At the moment, there is not widespread popular support for impeaching President Obama; thus, as I argue in Faithless Execution, it would be counterproductive for the House to file articles of impeachment. If it took such a step—before building political support by focusing the public on the full extent of executive lawlessness and why it is such a threat to our liberties and our system of government—the president would easily prevail in a Senate trial. The administration and the media would spin that outcome as an endorsement of Obama’s imperial presidency. The result: those who had set out trying to rein in presidential lawlessness would inadvertently have encouraged more of it.
Nevertheless, Goodlatte’s assertion that Obama “has not committed” impeachable offenses is not only specious, it is undercut by his simultaneous concession that the president has refused to execute the laws faithfully on immigration and a variety of other issues.

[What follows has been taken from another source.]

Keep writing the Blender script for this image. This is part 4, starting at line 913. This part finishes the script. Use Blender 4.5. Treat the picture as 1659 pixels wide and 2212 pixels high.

Naturally, Goodlatte claims that the more appropriate response to what he acknowledges is Obama’s lawlessness would be House Speaker John Boehner’s proposed lawsuit. It apparently has not dawned on the judiciary committee chairman that the legal basis for concluding that Obama has committed high crimes and misdemeanors is far stronger than the legal basis for concluding that the Congress has standing to sue the president.
Still, Goodlatte’s commentary underscores a central contention of Faithless Execution: Presidential lawlessness should not be a partisan issue. It should offend everyone. The precedents for executive domination that President Obama is setting will be available for exploitation by every future president, regardless of party. Godlatte admits the president does not execute the laws faithfully—the president’s main domestic duty—but does not see that as a ground for impeachment. Got that? He’s not saying, “Look, we don’t have the political support necessary to proceed with impeachment”; he is saying rampant presidential lawlessness does not constitute a legal basis for impeachment.
Translation: Our Washington ruling class does not see itself as bound by our quaint Constitution. When a Republican eventually wins the White House, expect the same rule by decree.